• _Required task_: The data below is to be returned in full and exactly.

• _Data_:
=-=-=

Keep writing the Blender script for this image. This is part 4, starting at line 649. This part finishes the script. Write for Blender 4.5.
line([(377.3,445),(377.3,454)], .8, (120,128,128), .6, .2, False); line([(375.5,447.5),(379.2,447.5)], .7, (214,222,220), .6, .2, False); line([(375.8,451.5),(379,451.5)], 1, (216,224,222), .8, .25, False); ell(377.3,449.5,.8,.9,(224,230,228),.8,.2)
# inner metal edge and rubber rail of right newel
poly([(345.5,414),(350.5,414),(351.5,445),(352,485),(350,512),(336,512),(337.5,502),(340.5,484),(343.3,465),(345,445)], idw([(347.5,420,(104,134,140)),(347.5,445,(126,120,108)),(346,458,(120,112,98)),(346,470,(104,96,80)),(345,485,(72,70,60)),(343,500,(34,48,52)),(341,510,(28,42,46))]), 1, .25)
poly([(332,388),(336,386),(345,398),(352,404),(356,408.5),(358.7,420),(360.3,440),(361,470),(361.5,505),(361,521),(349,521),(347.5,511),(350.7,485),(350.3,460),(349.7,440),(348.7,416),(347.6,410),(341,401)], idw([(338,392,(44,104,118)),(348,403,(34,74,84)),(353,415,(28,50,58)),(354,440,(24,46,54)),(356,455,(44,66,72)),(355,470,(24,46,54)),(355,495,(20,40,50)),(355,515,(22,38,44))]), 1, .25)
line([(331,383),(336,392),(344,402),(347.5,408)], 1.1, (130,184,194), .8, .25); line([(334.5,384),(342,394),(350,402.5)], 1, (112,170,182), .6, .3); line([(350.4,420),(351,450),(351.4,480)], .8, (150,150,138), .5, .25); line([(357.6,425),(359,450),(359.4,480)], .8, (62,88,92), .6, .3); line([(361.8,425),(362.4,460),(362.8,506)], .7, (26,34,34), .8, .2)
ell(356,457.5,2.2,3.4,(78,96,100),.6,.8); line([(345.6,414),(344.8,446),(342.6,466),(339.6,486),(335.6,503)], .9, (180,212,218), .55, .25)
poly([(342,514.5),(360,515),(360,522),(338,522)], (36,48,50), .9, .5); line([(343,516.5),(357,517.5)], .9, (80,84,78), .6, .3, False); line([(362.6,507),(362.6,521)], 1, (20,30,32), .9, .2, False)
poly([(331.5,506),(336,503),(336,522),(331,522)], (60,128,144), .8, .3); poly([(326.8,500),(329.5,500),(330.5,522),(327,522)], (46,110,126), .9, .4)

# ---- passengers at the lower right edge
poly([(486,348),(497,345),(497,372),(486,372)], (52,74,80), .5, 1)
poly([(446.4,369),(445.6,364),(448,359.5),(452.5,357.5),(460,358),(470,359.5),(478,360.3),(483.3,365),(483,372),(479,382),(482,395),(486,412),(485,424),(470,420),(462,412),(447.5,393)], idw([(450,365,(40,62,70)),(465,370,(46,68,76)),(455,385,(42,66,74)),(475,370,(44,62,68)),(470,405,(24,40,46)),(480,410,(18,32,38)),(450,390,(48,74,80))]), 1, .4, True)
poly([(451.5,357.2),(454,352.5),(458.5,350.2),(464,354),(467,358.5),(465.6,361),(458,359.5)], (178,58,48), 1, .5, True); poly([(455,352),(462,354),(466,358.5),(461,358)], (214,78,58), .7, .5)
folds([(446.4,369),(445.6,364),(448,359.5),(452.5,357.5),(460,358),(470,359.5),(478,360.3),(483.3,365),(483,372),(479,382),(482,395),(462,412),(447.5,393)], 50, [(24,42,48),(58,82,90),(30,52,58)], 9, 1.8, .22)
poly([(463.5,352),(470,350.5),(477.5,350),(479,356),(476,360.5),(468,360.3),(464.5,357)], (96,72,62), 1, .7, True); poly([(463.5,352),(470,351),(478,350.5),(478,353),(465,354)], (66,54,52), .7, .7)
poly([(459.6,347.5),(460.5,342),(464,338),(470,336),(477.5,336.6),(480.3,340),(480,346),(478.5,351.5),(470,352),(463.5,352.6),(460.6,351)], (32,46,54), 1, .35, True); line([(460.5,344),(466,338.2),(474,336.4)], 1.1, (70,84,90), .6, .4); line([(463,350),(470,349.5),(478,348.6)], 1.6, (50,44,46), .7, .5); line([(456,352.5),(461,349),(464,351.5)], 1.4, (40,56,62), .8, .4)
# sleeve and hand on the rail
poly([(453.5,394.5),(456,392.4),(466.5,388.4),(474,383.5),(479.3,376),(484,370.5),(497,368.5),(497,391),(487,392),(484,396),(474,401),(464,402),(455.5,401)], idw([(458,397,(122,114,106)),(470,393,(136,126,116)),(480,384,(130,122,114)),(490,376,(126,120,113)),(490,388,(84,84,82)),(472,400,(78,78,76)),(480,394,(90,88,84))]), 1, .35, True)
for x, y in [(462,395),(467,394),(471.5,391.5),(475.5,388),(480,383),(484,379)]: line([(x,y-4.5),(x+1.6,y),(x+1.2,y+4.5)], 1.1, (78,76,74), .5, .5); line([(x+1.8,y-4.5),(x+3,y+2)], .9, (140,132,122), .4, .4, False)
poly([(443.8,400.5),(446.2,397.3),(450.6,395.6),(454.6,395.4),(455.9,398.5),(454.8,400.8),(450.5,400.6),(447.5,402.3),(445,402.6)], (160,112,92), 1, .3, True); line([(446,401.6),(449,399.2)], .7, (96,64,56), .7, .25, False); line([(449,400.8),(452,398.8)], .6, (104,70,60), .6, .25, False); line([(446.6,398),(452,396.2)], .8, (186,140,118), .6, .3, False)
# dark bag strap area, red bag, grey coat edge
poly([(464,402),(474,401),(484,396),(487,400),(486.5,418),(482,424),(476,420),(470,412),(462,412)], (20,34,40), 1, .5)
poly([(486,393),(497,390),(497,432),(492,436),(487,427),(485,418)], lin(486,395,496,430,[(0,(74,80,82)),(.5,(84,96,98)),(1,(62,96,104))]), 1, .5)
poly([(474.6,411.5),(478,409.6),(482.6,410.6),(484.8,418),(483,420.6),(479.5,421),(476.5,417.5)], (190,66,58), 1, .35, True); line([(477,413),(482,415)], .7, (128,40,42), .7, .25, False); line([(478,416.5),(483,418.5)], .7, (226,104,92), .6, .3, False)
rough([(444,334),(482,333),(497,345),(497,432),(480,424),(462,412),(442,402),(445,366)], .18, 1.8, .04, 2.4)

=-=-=

• _Task response_:
Keep writing the Blender script for this image. This is part 4, starting at line 649. This part finishes the script. Write for Blender 4.5.
line([(377.3,445),(377.3,454)], .8, (120,128,128), .6, .2, False); line([(375.5,447.5),(379.2,447.5)], .7, (214,222,220), .6, .2, False); line([(375.8,451.5),(379,451.5)], 1, (216,224,222), .8, .25, False); ell(377.3,449.5,.8,.9,(224,230,228),.8,.2)
# inner metal edge and rubber rail of right newel
poly([(345.5,414),(350.5,414),(351.5,445),(352,485),(350,512),(336,512),(337.5,502),(340.5,484),(343.3,465),(345,445)], idw([(347.5,420,(104,134,140)),(347.5,445,(126,120,108)),(346,458,(120,112,98)),(346,470,(104,96,80)),(345,485,(72,70,60)),(343,500,(34,48,52)),(341,510,(28,42,46))]), 1, .25)
poly([(332,388),(336,386),(345,398),(352,404),(356,408.5),(358.7,420),(360.3,440),(361,470),(361.5,505),(361,521),(349,521),(347.5,511),(350.7,485),(350.3,460),(349.7,440),(348.7,416),(347.6,410),(341,401)], idw([(338,392,(44,104,118)),(348,403,(34,74,84)),(353,415,(28,50,58)),(354,440,(24,46,54)),(356,455,(44,66,72)),(355,470,(24,46,54)),(355,495,(20,40,50)),(355,515,(22,38,44))]), 1, .25)
line([(331,383),(336,392),(344,402),(347.5,408)], 1.1, (130,184,194), .8, .25); line([(334.5,384),(342,394),(350,402.5)], 1, (112,170,182), .6, .3); line([(350.4,420),(351,450),(351.4,480)], .8, (150,150,138), .5, .25); line([(357.6,425),(359,450),(359.4,480)], .8, (62,88,92), .6, .3); line([(361.8,425),(362.4,460),(362.8,506)], .7, (26,34,34), .8, .2)
ell(356,457.5,2.2,3.4,(78,96,100),.6,.8); line([(345.6,414),(344.8,446),(342.6,466),(339.6,486),(335.6,503)], .9, (180,212,218), .55, .25)
poly([(342,514.5),(360,515),(360,522),(338,522)], (36,48,50), .9, .5); line([(343,516.5),(357,517.5)], .9, (80,84,78), .6, .3, False); line([(362.6,507),(362.6,521)], 1, (20,30,32), .9, .2, False)
poly([(331.5,506),(336,503),(336,522),(331,522)], (60,128,144), .8, .3); poly([(326.8,500),(329.5,500),(330.5,522),(327,522)], (46,110,126), .9, .4)

# ---- passengers at the lower right edge
poly([(486,348),(497,345),(497,372),(486,372)], (52,74,80), .5, 1)
poly([(446.4,369),(445.6,364),(448,359.5),(452.5,357.5),(460,358),(470,359.5),(478,360.3),(483.3,365),(483,372),(479,382),(482,395),(486,412),(485,424),(470,420),(462,412),(447.5,393)], idw([(450,365,(40,62,70)),(465,370,(46,68,76)),(455,385,(42,66,74)),(475,370,(44,62,68)),(470,405,(24,40,46)),(480,410,(18,32,38)),(450,390,(48,74,80))]), 1, .4, True)
poly([(451.5,357.2),(454,352.5),(458.5,350.2),(464,354),(467,358.5),(465.6,361),(458,359.5)], (178,58,48), 1, .5, True); poly([(455,352),(462,354),(466,358.5),(461,358)], (214,78,58), .7, .5)
folds([(446.4,369),(445.6,364),(448,359.5),(452.5,357.5),(460,358),(470,359.5),(478,360.3),(483.3,365),(483,372),(479,382),(482,395),(462,412),(447.5,393)], 50, [(24,42,48),(58,82,90),(30,52,58)], 9, 1.8, .22)
poly([(463.5,352),(470,350.5),(477.5,350),(479,356),(476,360.5),(468,360.3),(464.5,357)], (96,72,62), 1, .7, True); poly([(463.5,352),(470,351),(478,350.5),(478,353),(465,354)], (66,54,52), .7, .7)
poly([(459.6,347.5),(460.5,342),(464,338),(470,336),(477.5,336.6),(480.3,340),(480,346),(478.5,351.5),(470,352),(463.5,352.6),(460.6,351)], (32,46,54), 1, .35, True); line([(460.5,344),(466,338.2),(474,336.4)], 1.1, (70,84,90), .6, .4); line([(463,350),(470,349.5),(478,348.6)], 1.6, (50,44,46), .7, .5); line([(456,352.5),(461,349),(464,351.5)], 1.4, (40,56,62), .8, .4)
# sleeve and hand on the rail
poly([(453.5,394.5),(456,392.4),(466.5,388.4),(474,383.5),(479.3,376),(484,370.5),(497,368.5),(497,391),(487,392),(484,396),(474,401),(464,402),(455.5,401)], idw([(458,397,(122,114,106)),(470,393,(136,126,116)),(480,384,(130,122,114)),(490,376,(126,120,113)),(490,388,(84,84,82)),(472,400,(78,78,76)),(480,394,(90,88,84))]), 1, .35, True)
for x, y in [(462,395),(467,394),(471.5,391.5),(475.5,388),(480,383),(484,379)]: line([(x,y-4.5),(x+1.6,y),(x+1.2,y+4.5)], 1.1, (78,76,74), .5, .5); line([(x+1.8,y-4.5),(x+3,y+2)], .9, (140,132,122), .4, .4, False)
poly([(443.8,400.5),(446.2,397.3),(450.6,395.6),(454.6,395.4),(455.9,398.5),(454.8,400.8),(450.5,400.6),(447.5,402.3),(445,402.6)], (160,112,92), 1, .3, True); line([(446,401.6),(449,399.2)], .7, (96,64,56), .7, .25, False); line([(449,400.8),(452,398.8)], .6, (104,70,60), .6, .25, False); line([(446.6,398),(452,396.2)], .8, (186,140,118), .6, .3, False)
# dark bag strap area, red bag, grey coat edge
poly([(464,402),(474,401),(484,396),(487,400),(486.5,418),(482,424),(476,420),(470,412),(462,412)], (20,34,40), 1, .5)
poly([(486,393),(497,390),(497,432),(492,436),(487,427),(485,418)], lin(486,395,496,430,[(0,(74,80,82)),(.5,(84,96,98)),(1,(62,96,104))]), 1, .5)
poly([(474.6,411.5),(478,409.6),(482.6,410.6),(484.8,418),(483,420.6),(479.5,421),(476.5,417.5)], (190,66,58), 1, .35, True); line([(477,413),(482,415)], .7, (128,40,42), .7, .25, False); line([(478,416.5),(483,418.5)], .7, (226,104,92), .6, .3, False)
rough([(444,334),(482,333),(497,345),(497,432),(480,424),(462,412),(442,402),(445,366)], .18, 1.8, .04, 2.4)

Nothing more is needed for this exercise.